**Written instruction**
What is the number of lines containing the string "picture"? Answer with the number only.

======== Recorded information ========

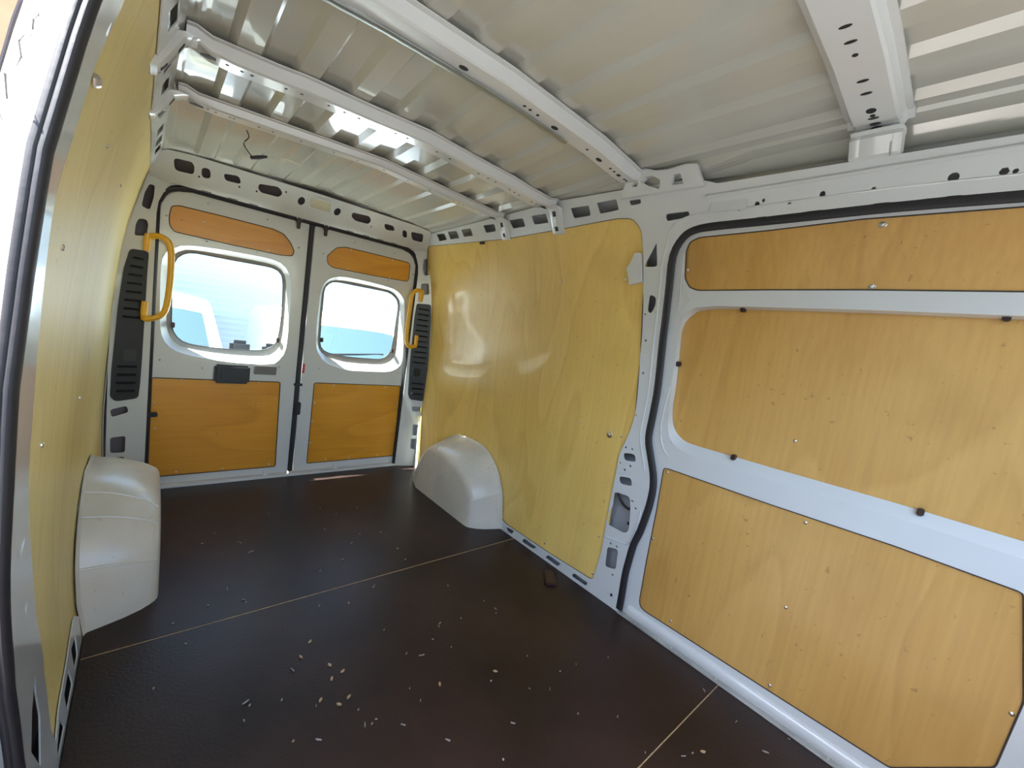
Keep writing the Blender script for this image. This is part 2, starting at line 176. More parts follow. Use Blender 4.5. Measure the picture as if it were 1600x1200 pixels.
yellow=mk('yellow_paint',(.80,.42,.02),.33,coat=.3)
steel=mk('zinc_steel',(.7,.68,.62),.28,metal=1)
galv=mk('galvanised',(.42,.45,.43),.35,metal=.8)
redm=mk('red_sticker',(.5,.03,.02),.5)
lampm=mk('lamp_lens',(.62,.58,.42),.2,coat=.5)
cavity=mk('cavity_shade_dark',(.13,.11,.12),.6)  # darker copy of the skin paint, shade behind cut-outs put into the colour
grey=mk('grey_plastic',(.16,.15,.14),.5)
wood=mk('wood_chip',(.42,.29,.15),.8,var=.3,vscale=60)
paper=mk('pale_chip',(.30,.27,.24),.8,var=.2,vscale=60)
alu=mk('aluminium_sill',(.50,.50,.48),.4,metal=.5,var=.2,vscale=9)
asph=mk('asphalt',(.13,.13,.125),.9,var=.12,vscale=3)
conc=mk('concrete',(.50,.50,.48),.9,var=.12,vscale=1.5)
clad=mk('cladding_white',(.46,.50,.52),.5)
tanw=mk('tan_render',(.40,.24,.13),.9,var=.1)
carw=mk('car_white',(.85,.85,.85),.25,coat=.8)
carg=mk('car_glass_dark',(.045,.075,.08),.12,spec=.35)
glass=bpy.data.materials.new('window_glass'); glass.use_nodes=True
_n=glass.node_tree; _n.nodes.remove(_n.nodes['Principled BSDF'])
_g=_n.nodes.new('ShaderNodeBsdfGlossy'); _g.inputs['Roughness'].default_value=.02
_t=_n.nodes.new('ShaderNodeBsdfTransparent'); _t.inputs[0].default_value=(.86,.92,.92,1)
_m=_n.nodes.new('ShaderNodeMixShader'); _fr=_n.nodes.new('ShaderNodeValue'); _fr.outputs[0].default_value=.05
_n.links.new(_fr.outputs[0],_m.inputs[0]); _n.links.new(_t.outputs[0],_m.inputs[1]); _n.links.new(_g.outputs[0],_m.inputs[2])
_n.links.new(_m.outputs[0],_n.nodes['Material Output'].inputs[0])
# ---------------------------------------------------------------- helpers
def link(name,me,mat,parent=None,kind=None,label=None,cat=None,group=None):
    o=bpy.data.objects.new(name,me); COL.objects.link(o)
    if mat: me.materials.append(mat)
    if parent: o.parent=parent
    if kind: o['kind']=kind
    if label: o['label']=label
    if cat: o['category']=cat
    if group: o['group']=group
    return o
def copy_of(src,parent=None,loc=None,rot=None,**k):
    o=src.copy(); COL.objects.link(o); o.parent=parent
    if loc is not None: o.location=loc
    if rot is not None: o.rotation_euler=rot
    for a,b in k.items(): o[a]=b
    return o
def empty(name,loc,label,cat,group=None,rot=(0,0,0)):
    o=bpy.data.objects.new(name,None); COL.objects.link(o); o.location=loc; o.rotation_euler=rot; o.empty_display_size=.05
    o['label']=label; o['category']=cat
    if group: o['group']=group
    return o
def mesh(name,vs,fs,smooth=True):
    me=bpy.data.meshes.new(name); me.from_pydata([tuple(v) for v in vs],[],fs); me.validate(); me.update()
    bm=bmesh.new(); bm.from_mesh(me); bmesh.ops.recalc_face_normals(bm,faces=bm.faces); bm.to_mesh(me); bm.free()
    if smooth:
        for p in me.polygons: p.use_smooth=True
        try: me.set_sharp_from_angle(angle=math.radians(32))
        except Exception: pass
    return me
def pip(p,poly):
    x,y=p; c=False; j=len(poly)-1
    for i in range(len(poly)):
        xi,yi=poly[i]; xj,yj=poly[j]
        if (yi>y)!=(yj>y) and x<(xj-xi)*(y-yi)/(yj-yi)+xi: c=not c
        j=i
    return c
def area(p): return .5*sum(p[i-1][0]*p[i][1]-p[i][0]*p[i-1][1] for i in range(len(p)))
def offset(p,d):
    s=1 if area(p)>0 else -1; out=[]; n=len(p)
    for i in range(n):
        a=Vector(p[i-1]);b=Vector(p[i]);c=Vector(p[(i+1)%n])
        e1=(b-a);e2=(c-b)
        if e1.length<1e-7 or e2.length<1e-7: out.append(tuple(b)); continue
        e1.normalize();e2.normalize()
        n1=Vector((e1.y,-e1.x));n2=Vector((e2.y,-e2.x));m=(n1+n2)
        m=m/max(.5,m.length_squared)*2 if m.length>1e-6 else n1
        out.append(tuple(b+(m if m.length<2 else m.normalized()*2)*d*s))
    return out
def rnd(p,r,seg=4):
    out=[]; n=len(p)
    for i in range(n):
        a=Vector(p[i-1]);b=Vector(p[i]);c=Vector(p[(i+1)%n])
        u=a-b;v=c-b; k=min(r,u.length*.45,v.length*.45)
        s=b+u.normalized()*k; e=b+v.normalized()*k
        for t in range(seg+1):
            t/=seg; out.append(tuple(s*(1-t)**2+b*2*t*(1-t)+e*t*t))
    return out
def smoothp(p,n=4,closed=False):
    out=[];m=len(p)
    rng=range(m if closed else m-1)
    for i in rng:
        g=(lambda k:Vector(p[k%m])) if closed else (lambda k:Vector(p[max(0,min(m-1,k))]))
        a,b,c,d=g(i-1),g(i),g(i+1),g(i+2)
        for t in range(n):
            t/=n; out.append(tuple(.5*((2*b)+(c-a)*t+(2*a-5*b+4*c-d)*t*t+(3*b-a-3*c+d)*t**3)))
    if not closed: out.append(tuple(p[-1]))
    return out
def circ(c,r,n=8): return [(c[0]+r*math.cos(2*math.pi*i/n),c[1]+r*math.sin(2*math.pi*i/n)) for i in range(n)]
def sheet_mesh(name,outer,holes,surf,t=.002,step=.12):
    """flat pattern with holes, laid on a surface surf(u,v,off) and given thickness t"""
    ms=(min(step) if isinstance(step,tuple) else step) if step else 9
    def subd(pl):
        out=[]
        for i in range(len(pl)):
            a=Vector(pl[i-1]);c=Vector(pl[i]); k=max(1,int((c-a).length/ms+.999))
            for j in range(1,k+1): out.append(tuple(a+(c-a)*j/k))
        return out
    polys=[subd(outer)]+[subd(h) for h in holes]; vs=[];es=[]
    for pl in polys:
        b=len(vs); n=len(pl); vs+= [Vector(q) for q in pl]; es+=[(b+i,b+(i+1)%n) for i in range(n)]
    xs=[q[0] for q in outer];ys=[q[1] for q in outer]
    if step:
        sx,sy=(step,step) if not isinstance(step,tuple) else step
        nx=int((max(xs)-min(xs))/sx)+1; ny=int((max(ys)-min(ys))/sy)+1
        for i in range(1,nx):
            for j in range(1,ny):
                q=(min(xs)+(max(xs)-min(xs))*i/nx,min(ys)+(max(ys)-min(ys))*j/ny)
                if pip(q,outer) and not any(pip(q,h) for h in holes): vs.append(Vector(q))
    V,E,F,*_=delaunay_2d_cdt(vs,es,[],0,1e-6)
    T=[]
    for f in F:
        c=((V[f[0]].x+V[f[1]].x+V[f[2]].x)/3,(V[f[0]].y+V[f[1]].y+V[f[2]].y)/3)
        if pip(c,outer) and not any(pip(c,h) for h in holes): T.append(tuple(f))
    n=len(V); P=[surf(v.x,v.y,0) for v in V]+[surf(v.x,v.y,-t) for v in V]
    fs=[f for f in T]+[tuple(i+n for i in reversed(f)) for f in T]
    cnt={}
    for f in T:
        for k in range(3):
            e=(f[k],f[(k+1)%3]); cnt[e]=cnt.get(e,0)+1
    for (a,b) in cnt:
        if (b,a) not in cnt: fs.append((b,a,a+n,b+n))
    return mesh(name,P,fs)
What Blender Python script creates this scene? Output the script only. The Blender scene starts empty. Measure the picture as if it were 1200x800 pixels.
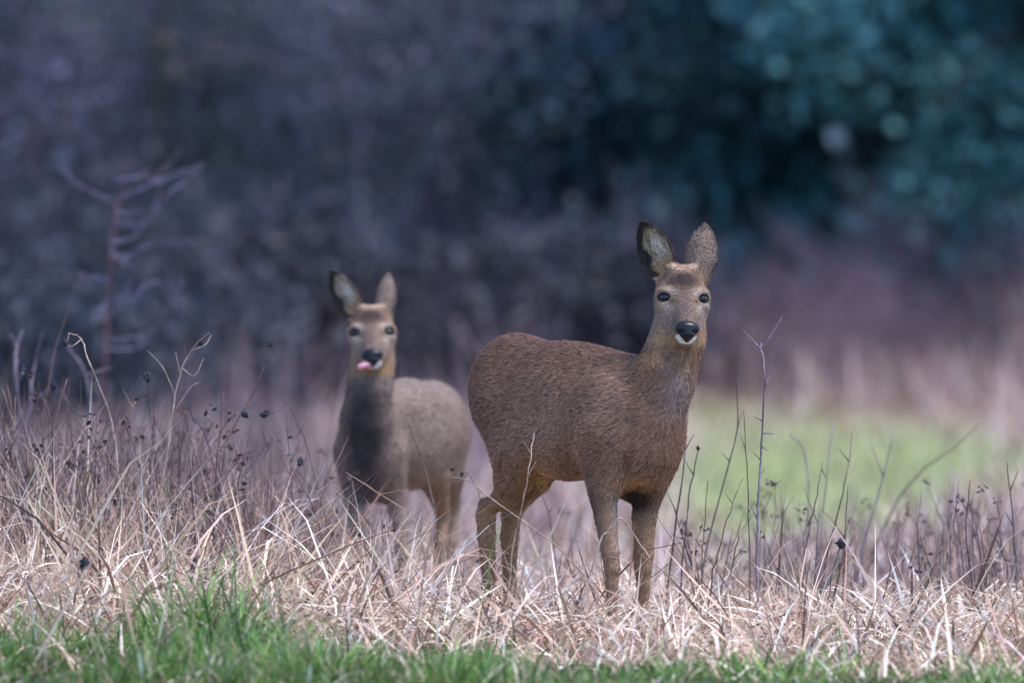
import bpy, math, random
import numpy as np
from mathutils import Vector

R = math.radians
sc = bpy.context.scene

# ------------------------------------------------------------------ camera
CAM_H = 0.73
FPX = 10000.0                      # focal length in pixels of a 1200 px wide picture
cam_d = bpy.data.cameras.new('camera')
cam = bpy.data.objects.new('camera', cam_d)
sc.collection.objects.link(cam)
cam.location = (0, 0, CAM_H)
cam.rotation_euler = (R(90), 0, 0)
cam_d.sensor_width = 36.0
cam_d.lens = FPX / 1200 * 36
cam_d.clip_start = 0.5
cam_d.clip_end = 800
cam_d.dof.use_dof = True
cam_d.dof.focus_distance = 19.82
cam_d.dof.aperture_fstop = 3.0
sc.camera = cam

# ------------------------------------------------------------------ sky and sun
SUN_EL, SUN_AZ = 66.0, 115.0       # azimuth: from +Y clockwise (115 = to the right, a little behind the camera)
world = bpy.data.worlds.new('World')
sc.world = world
world.use_nodes = True
wn = world.node_tree
wn.nodes.clear()
sky = wn.nodes.new('ShaderNodeTexSky')
sky.sky_type = 'NISHITA'
sky.sun_disc = False
sky.sun_elevation = R(SUN_EL)
sky.sun_rotation = R(SUN_AZ)
sky.air_density = 1.0
sky.dust_density = 0.6
sky.ozone_density = 7.0
bg = wn.nodes.new('ShaderNodeBackground')
bg.inputs['Strength'].default_value = 0.135
wo = wn.nodes.new('ShaderNodeOutputWorld')
wn.links.new(sky.outputs['Color'], bg.inputs['Color'])
wn.links.new(bg.outputs['Background'], wo.inputs['Surface'])
sun_d = bpy.data.lights.new('sun', 'SUN')
sun_d.energy = 1.7
sun_d.angle = R(14)
sun_d.color = (1.0, 0.93, 0.86)
sun = bpy.data.objects.new('sun', sun_d)
sc.collection.objects.link(sun)
az = R(SUN_AZ)
to_sun = Vector((math.sin(az) * math.cos(R(SUN_EL)), math.cos(az) * math.cos(R(SUN_EL)), math.sin(R(SUN_EL))))
sun.rotation_euler = to_sun.to_track_quat('Z', 'Y').to_euler()

vs = sc.view_settings
vs.view_transform = 'Standard'
vs.look = 'None'
vs.exposure = 1.62
vs.gamma = 1.0
vs.use_curve_mapping = False
sc.render.engine = 'CYCLES'
sc.cycles.use_denoising = True
sc.cycles.max_bounces = 6
sc.cycles.transparent_max_bounces = 4

# ------------------------------------------------------------------ helpers
rng = np.random.default_rng(11)
random.seed(11)
C = sc.collection


def link(name, data, parent=None):
    o = bpy.data.objects.new(name, data)
    C.objects.link(o)
    if parent is not None:
        o.parent = parent
    return o


def tag(o, label=None, cat=None, group=None, kind=None):
    if label: o['label'] = label
    if cat: o['category'] = cat
    if group: o['group'] = group
    if kind: o['kind'] = kind
    return o


def W(px, py, D):
    """photo pixel (1200x800) at distance D -> world point"""
    return np.array([(px - 600) / FPX * D, D, CAM_H - (py - 400) / FPX * D])


def sstep(a, b, x):
    t = np.clip((np.asarray(x, float) - a) / (b - a), 0, 1)
    return t * t * (3 - 2 * t)


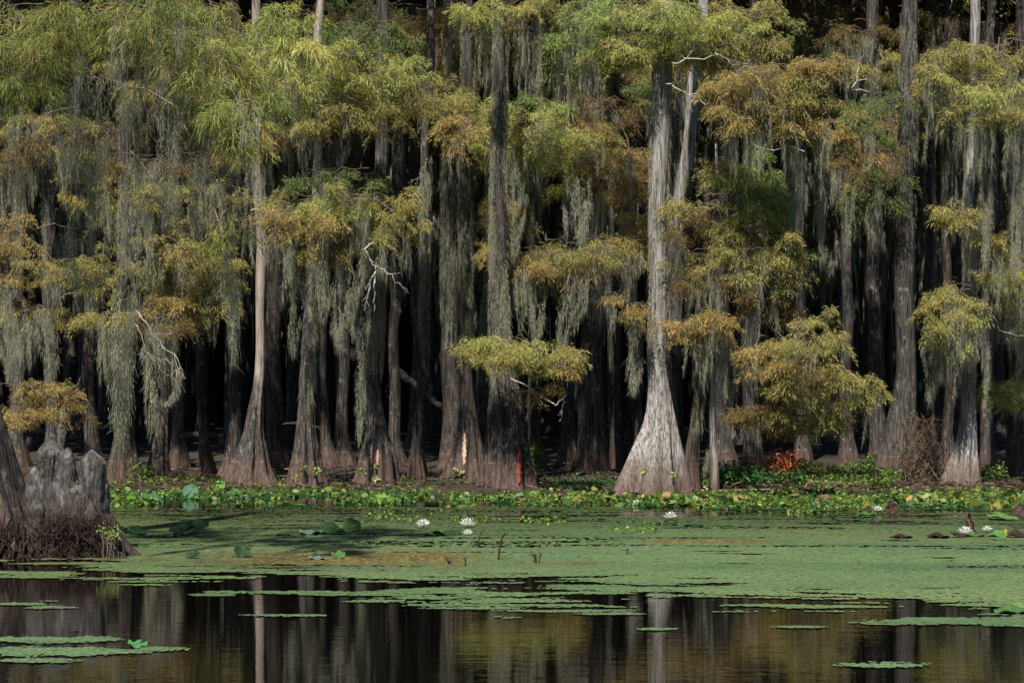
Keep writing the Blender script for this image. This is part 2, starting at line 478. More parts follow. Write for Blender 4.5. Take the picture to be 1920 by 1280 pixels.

========

**Solution to this problem**
4